Linda Dini Jenkins is the author of Becoming Italian: Chapter & Verse from an Italian American Girl and Up at the Villa: Travels with my Husband. Her poetry has been published in Voices in Italian Americana (VIA), Ovunque Siamo, and Poeti italo-americani e italocanadesi, among others. She is a contributor and Copy Editor for Abruzzissimo Magazine and a contributing writer for The Adventures of the Baker’s Daughter. She lives in Peterborough, New Hampshire and Sulmona (Abruzzo), Italy.
PRAISE:
There is a beauty and wisdom to Linda Dini Jenkins’ collection How Way Leads on to Way that is both breathtaking and disarming. Her poems cross countries, continents, and time. With a casual grace and carefully considered steps, she takes her readers along on her search for her rightful and spiritual home. Is she a gypsy carrying pieces of each place she has moved to, through, and from to the next place and then the next? Or leaving breadcrumbs, the smallest bits of herself, behind? Her words kept me moving with her, grateful to see people and places through her eyes, to see the everyday as extraordinary, and to see those people and things overlooked and unobserved by others as heroic. I want to meet the impish octogenarian of “Pineapple Weed” and to smell that plant gardeners yank out and toss away. In Linda’s deft hand, it becomes clear it—as all of us—deserves to be seen, understood, and loved. How Way Leads on to Way is a book to be cherished, read again, and again, and will hopefully help me to know whether where I landed in life is truly where I wanted to be.

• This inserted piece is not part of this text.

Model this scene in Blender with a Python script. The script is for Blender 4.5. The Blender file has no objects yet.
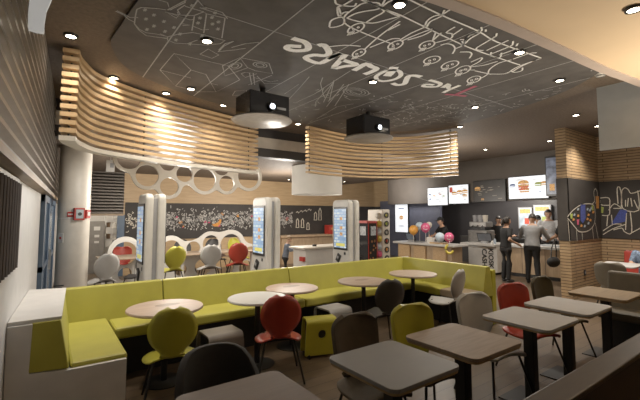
import bpy, bmesh, math, random
from mathutils import Vector, Matrix
random.seed(7)
PI = math.pi
C = bpy.context.scene.collection
# ------------------------------------------------------------------ camera model
F_PX, EYE, PITCH = 380.0, 1.7, math.radians(4)
CY = 215 - F_PX*math.tan(PITCH)
YAW = math.atan(275/380.)
def ray(u, v):
    a = (u-320)/F_PX; b = (CY-v)/F_PX
    fw = math.cos(PITCH)-b*math.sin(PITCH); up = math.sin(PITCH)+b*math.cos(PITCH)
    return (a*math.cos(YAW)+fw*math.sin(YAW), -a*math.sin(YAW)+fw*math.cos(YAW), up)
def at_z(u, v, z):
    r = ray(u, v); t = (z-EYE)/r[2]; return Vector((r[0]*t, r[1]*t, z))
def at_y(u, v, y):
    r = ray(u, v); t = y/r[1]; return Vector((r[0]*t, y, EYE+r[2]*t))
def at_x(u, v, x):
    r = ray(u, v); t = x/r[0]; return Vector((x, r[1]*t, EYE+r[2]*t))
cam_d = bpy.data.cameras.new('camera'); cam = bpy.data.objects.new('camera', cam_d); C.objects.link(cam)
cam.location = (0, 0, EYE); cam.rotation_euler = (PI/2+PITCH, 0, -YAW)
cam_d.sensor_width = 36; cam_d.lens = F_PX/640*36; cam_d.clip_start = .02
cam_d.shift_y = (CY-200)/640.0
bpy.context.scene.camera = cam

# ------------------------------------------------------------------ materials
MATS = {}
def nodes(name):
    m = bpy.data.materials.new(name); m.use_nodes = True
    nt = m.node_tree; b = nt.nodes['Principled BSDF']
    return m, nt, b
def L(nt, a, b): nt.links.new(a, b)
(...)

–Barbara Worton, author, Chatterbox: Stories from a Noisy Life
How Way Leads on to Way is an intriguing book of dreams, haunting music, and mystery in a stark world flecked with color. With a clarity of vision and precise language, Linda Dini Jenkins brings us wistfully to places where a weed smells of pineapple, a fence strung with keys seeks “memories to unlock,” and a child sings at the front of a train car passing dying olive groves as an emblem of hope. The title’s nod to Frost calls up memory as transformation and the intertwined nature of our shared history as, through its portrait of Cambridge as a “melting pot that never really melts,” of Chelsea’s sleeplessness and underground work trains, of Richmond’s light and Utah’s mountains, all set against the ever-present backdrop of Italy and Italian heritage, the vivid imagery and nostalgia of each poem focus on the ruin time can cause and the ways that we must sustain our humanity. How Way Leads on to Way feels rich and intricate, an immersive journey to place, past, emotion and loss. By the conclusion of this dazzling collection, Dini Jenkins reminds us, “Our tea has cooled, but we drink it still.”

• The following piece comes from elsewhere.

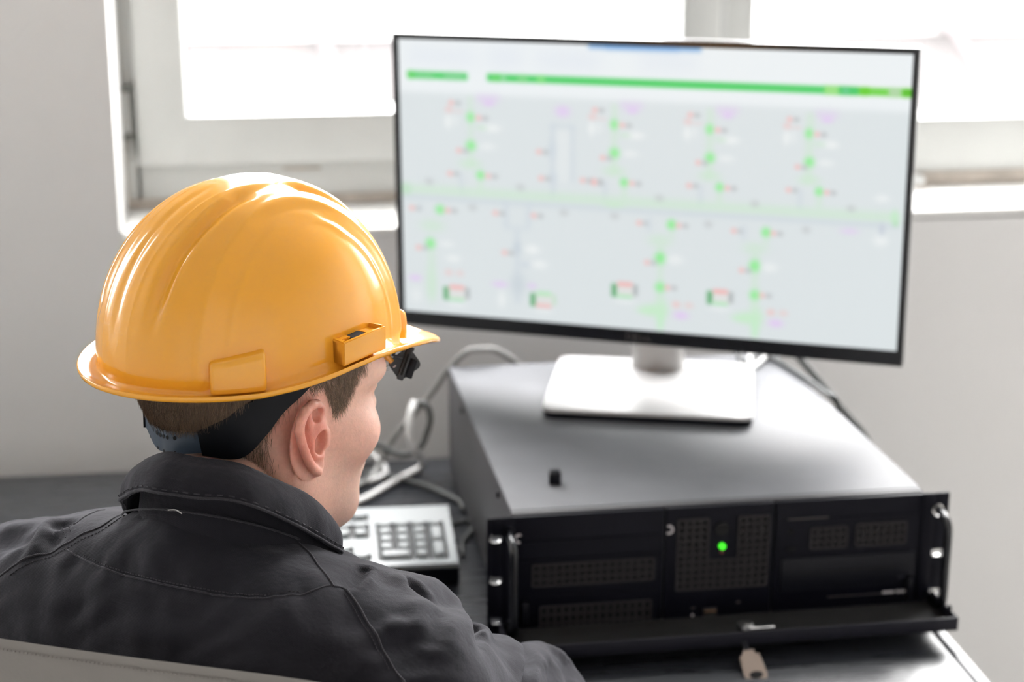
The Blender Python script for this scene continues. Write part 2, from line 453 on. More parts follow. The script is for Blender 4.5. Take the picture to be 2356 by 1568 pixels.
def ring_frame(bm, x0, x1, z0, z1, w, y0, y1, bev=.003):
    """four members around the opening x0..x1,z0..z1, w = (left,right,bottom,top)"""
    ym = (y0+y1)/2; d = y1-y0
    add_box(bm, (x0+w[0]/2, ym, (z0+z1)/2), (w[0], d, z1-z0), bev)
    add_box(bm, (x1-w[1]/2, ym, (z0+z1)/2), (w[1], d, z1-z0), bev)
    add_box(bm, ((x0+x1)/2, ym, z0+w[2]/2), (x1-x0-w[0]-w[1]+.002, d, w[2]), bev)
    add_box(bm, ((x0+x1)/2, ym, z1-w[3]/2), (x1-x0-w[0]-w[1]+.002, d, w[3]), bev)
def bead_frame(bm, x0, x1, z0, z1, w, yf, yb):
    """glazing bead: sloping face from the front edge back to the glass"""
    o = [(x0, z0), (x1, z0), (x1, z1), (x0, z1)]; i_ = [(x0+w, z0+w), (x1-w, z0+w), (x1-w, z1-w), (x0+w, z1-w)]
    A = [bm.verts.new((x, yf, z)) for x, z in o]; B = [bm.verts.new((x, yb, z)) for x, z in i_]
    A2 = [bm.verts.new((x, yb+.004, z)) for x, z in o]; B2 = [bm.verts.new((x, yb+.004, z)) for x, z in i_]
    for k in range(4):
        n = (k+1) % 4
        bm.faces.new((A[k], A[n], B[n], B[k])); bm.faces.new((A2[k], B2[k], B2[n], A2[n]))
        bm.faces.new((A[k], A2[k], A2[n], A[n])); bm.faces.new((B[k], B[n], B2[n], B2[k]))

def bead_strips(bm):
    """glazing beads of the sash: bottom and right hand strips slope back to the glass, the left one is square"""
    for q in ([(-.3325, 1.1865), (.327, 1.1865), (.3105, 1.1965), (-.3325, 1.1965)], [(.327, 1.1865), (.327, 2.486), (.3105, 2.476), (.3105, 1.1965)]):
        A = [bm.verts.new((x, (.6965 if k in ((0, 1)) else .738), z)) for k, (x, z) in enumerate(q)]
        B = [bm.verts.new((x, .742, z)) for x, z in q]; n = 4
        bm.faces.new(A); bm.faces.new(B[::-1])
        for k in range(n): bm.faces.new((A[k], B[k], B[(k+1) % n], A[(k+1) % n]))
    add_box(bm, (-.3315, .738, 1.836), (.003, .008, 1.30), .0005)
def window(name, x0, x1, zb, sash, glass):
    w = empty(name, (0, 0, 0)); tag(w, kind='structure')
    bm = bmesh.new(); sx0, sx1, sz0, sz1 = sash
    ring_frame(bm, x0, x1, zb, OZ1N-.004, (sx0-x0+.004, x1-sx1+.004, sz0-zb+.004, .05), .715, .785)
    tilt_bm(bm); tag(bm_obj('frame', bm, M['pvc'], w), kind='structure')
    return w
# --- opening sash on the left
w1 = window('window_1', -.4215, .3775, 1.0631, (-.397, .372, 1.120, 2.55), None)
bm = bmesh.new()
ring_frame(bm, -.397, .3800, 1.121, 2.55, (.066, .0530, .066, .066), .697, .765, .006); tilt_bm(bm)
bm_obj('sash', bm, M['pvc'], w1)
bm = bmesh.new(); bead_strips(bm); tilt_bm(bm); bm_obj('bead', bm, M['pvc_bead'], w1)
bm = bmesh.new(); ring_frame(bm, -.3305, .3108, 1.1962, 2.476, (.0012, .0024, .0010, .002), .735, .739, 0); tilt_bm(bm); bm_obj('gasket', bm, M['gasket'], w1)
bm = bmesh.new(); add_box(bm, (-.010, .7405, 1.836), (.646, .004, 1.29)); tilt_bm(bm); bm_obj('pane', bm, M['glass'], w1)
hg = empty('hinge', (0, 0, 0)); hg.parent = w1
bm = bmesh.new(); add_cyl(bm, (-.4085, .709, 1.166), (-.4085, .709, 1.219), .0055, 16); tilt_bm(bm); bm_obj('hinge_barrel', bm, M['pvc'], hg)
for z in (1.1605, 1.2235):
    bm = bmesh.new(); add_cyl(bm, (-.4085, .709, z-.0035), (-.4085, .709, z+.0035), .0058, 16); add_box(bm, (-.4025, .709, z), (.010, .008, .006), .0015); tilt_bm(bm); bm_obj('hinge_knuckle', bm, M['hinge'], hg)
bm = bmesh.new(); add_box(bm, (-.3985, .706, 1.185), (.0022, .014, .098), .0006); tilt_bm(bm); bm_obj('hinge_gap_strip', bm, M['hinge'], hg)  # dark strip standing in for the shaded gap beside the sash
bm = bmesh.new()
add_box(bm, (-.4165, .7135, 1.28), (.007, .004, .45), .001); add_box(bm, (-.02, .7125, 1.0705), (.79, .006, .013), .002)
add_box(bm, (-.185, .7145, 1.112), (.05, .003, .004), .001)
tilt_bm(bm); bm_obj('sealant', bm, M['dirt'], w1)
# --- fixed light on the right
w2 = window('window_2', .3775, 1.713, 1.0631, (.4258, 1.66, 1.154, 2.55), None)
bm = bmesh.new(); bead_frame(bm, .4245, 1.662, 1.153, 2.552, .013, .7145, .740); tilt_bm(bm); bm_obj('bead', bm, M['pvc_bead'], w2)
bm = bmesh.new(); add_box(bm, (1.043, .743, 1.853), (1.22, .004, 1.386)); tilt_bm(bm); bm_obj('pane', bm, M['glass'], w2)
bm = bmesh.new(); add_box(bm, (.386, .7135, 1.83), (.013, .006, 1.4), .002); tilt_bm(bm); bm_obj('cover_strip', bm, M['pvc_bead'], w2)
bm = bmesh.new(); add_box(bm, (1.045, .7125, 1.0735), (1.32, .006, .020), .003); tilt_bm(bm); bm_obj('sealant', bm, M['dirt'], w2)
# --- unseen window to the left, added as fill light for the room
w3 = empty('fill_window'); tag(w3, kind='structure')
bm = bmesh.new(); ring_frame(bm, BX0, BX1, OZ0, OZ1, (.09, .09, .12, .09), WY+.16, WY+.23, .003); bm_obj('frame', bm, M['pvc'], w3)
bm = bmesh.new(); add_box(bm, ((BX0+BX1)/2, WY+.20, (OZ0+OZ1)/2), (BX1-BX0-.14, .004, OZ1-OZ0-.16)); bm_obj('pane', bm, M['glass'], w3)
bm = bmesh.new(); add_box(bm, ((BX0+BX1)/2, WY+.08, OZ0+.005), (BX1-BX0, .16, .01), .003); bm_obj('sill', bm, M['reveal'], w3)

# small white latch lying on the sill behind the monitor
la = empty('window_latch', tl((.668, .70, 1.0631)), label='small white plastic window latch lying on the right sill beside the monitor', cat='latch')
bm = bmesh.new(); add_box(bm, (-.004, 0, .012), (.03, .022, .016), .005); bm_obj('latch_cap', bm, M['pvc_bead'], la)
bm = bmesh.new(); add_box(bm, (0, -.002, .003), (.032, .016, .006), .002); bm_obj('latch_plate', bm, M['dirt'], la)

# ================================================================== OUTSIDE
bld = empty('neighbour_building', (2, 12, -4), label='pale pink and white hall seen overexposed through the window', cat='building')
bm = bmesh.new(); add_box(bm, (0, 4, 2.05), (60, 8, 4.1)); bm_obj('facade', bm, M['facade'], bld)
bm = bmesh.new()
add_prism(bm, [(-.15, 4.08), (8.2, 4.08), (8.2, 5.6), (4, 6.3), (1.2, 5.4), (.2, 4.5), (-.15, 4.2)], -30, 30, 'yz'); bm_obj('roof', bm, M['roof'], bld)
for dx, q in ((0, [(-.3, .9), (-.08, .55), (.06, .36), (.17, .16), (.23, -.05), (.27, -.31), (.33, -.7), (.38, -1.3)]), (0, [(4.1, .62), (4.6, .34), (5.17, .13), (5.42, -.18), (5.6, -.57), (5.8, -1.2)])):
    tube('curved_pipe', [(x-2, -.22, z+4) for x, z in q], .045, M['facade_rib'], bld)
wallbox('ground', [((-60, 1.6, -4.2), (60, 60, -4))], 'yard')

# ================================================================== DESK
DX0, DX1, DY0, DY1, DZ = -1.25, .4495, -.165, .5565, .75
desk = empty('desk', ((DX0+DX1)/2, (DY0+DY1)/2, 0), label='long black-brown wood grain desk against the wall under the window', cat='desk')
dl = desk.location
bm = bmesh.new(); add_box(bm, ((DX0+DX1-.0165)/2-dl.x, (DY0+DY1)/2-dl.y, DZ-.0175), (DX1-DX0-.0165, DY1-DY0, .035), .001); bm_obj('desk_top', bm, M['desk'], desk)
bm = bmesh.new(); add_box(bm, (DX1-.008-dl.x, (DY0+DY1)/2-dl.y, DZ-.0175), (.0155, DY1-DY0, .0355), .0025); bm_obj('edge_band', bm, M['desk'], desk)
for x in (DX0+.06, DX1-.06):
    bm = bmesh.new(); add_box(bm, (x-dl.x, .2-dl.y, .3575), (.03, .6, .715), .002); bm_obj('side_panel', bm, M['desk'], desk)
bm = bmesh.new(); add_box(bm, ((DX0+DX1)/2-dl.x, .45-dl.y, .52), (DX1-DX0-.16, .018, .36), .002); bm_obj('modesty_panel', bm, M['desk'], desk)

# ================================================================== RACK SERVER
srv = empty('rack_server', (0, 0, DZ), label='black rack mount computer lying on the desk with its front door folded down', cat='computer')
srv.rotation_euler = (0, 0, rad(1.3))
SH = .1395; SW = .43; SD = .504
def sz(z): return z+SH
bm = bmesh.new()
add_box(bm, (SW/2, .006+(SD-.006)/2, .006+(SH-.006)/2), (SW, SD-.006, SH-.006), .0012)
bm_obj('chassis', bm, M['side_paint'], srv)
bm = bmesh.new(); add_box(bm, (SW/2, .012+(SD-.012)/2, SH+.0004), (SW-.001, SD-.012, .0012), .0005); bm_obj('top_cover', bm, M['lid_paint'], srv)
for x, y in ((.04, .05), (.39, .05), (.04, .45), (.39, .45)):
    bm = bmesh.new(); add_cyl(bm, (x, y, 0), (x, y, .0065), .012, 16); bm_obj('foot', bm, M['black_plastic'], srv)
for y in (.09, .37):
    bm = bmesh.new(); add_cyl(bm, (-.0025, y, SH-.012), (.001, y, SH-.012), .004, 12); bm_obj('side_screw', bm, M['black_plastic'], srv)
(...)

–Jennifer Militello, Poet Laureate of New Hampshire
From Memorial Drive in Cambridge to the Russian puppeteer in Harvard Square to the Cloisters and Coney Island and across the Atlantic to her beloved Abruzzo, Linda Dini Jenkins takes her readers to mysterious dreams that hurtle, race and enlighten in her latest chapbook, How Way Leads on to Way. When she encounters “… the artist who thinks the crows are taking over the world…” she sees past the wingspans that populate his canvasses to the heart of the matter: “the cacophony of conspiracy …” because she knows the way to her own gypsy heart that persuades her to leave home to find home time and again.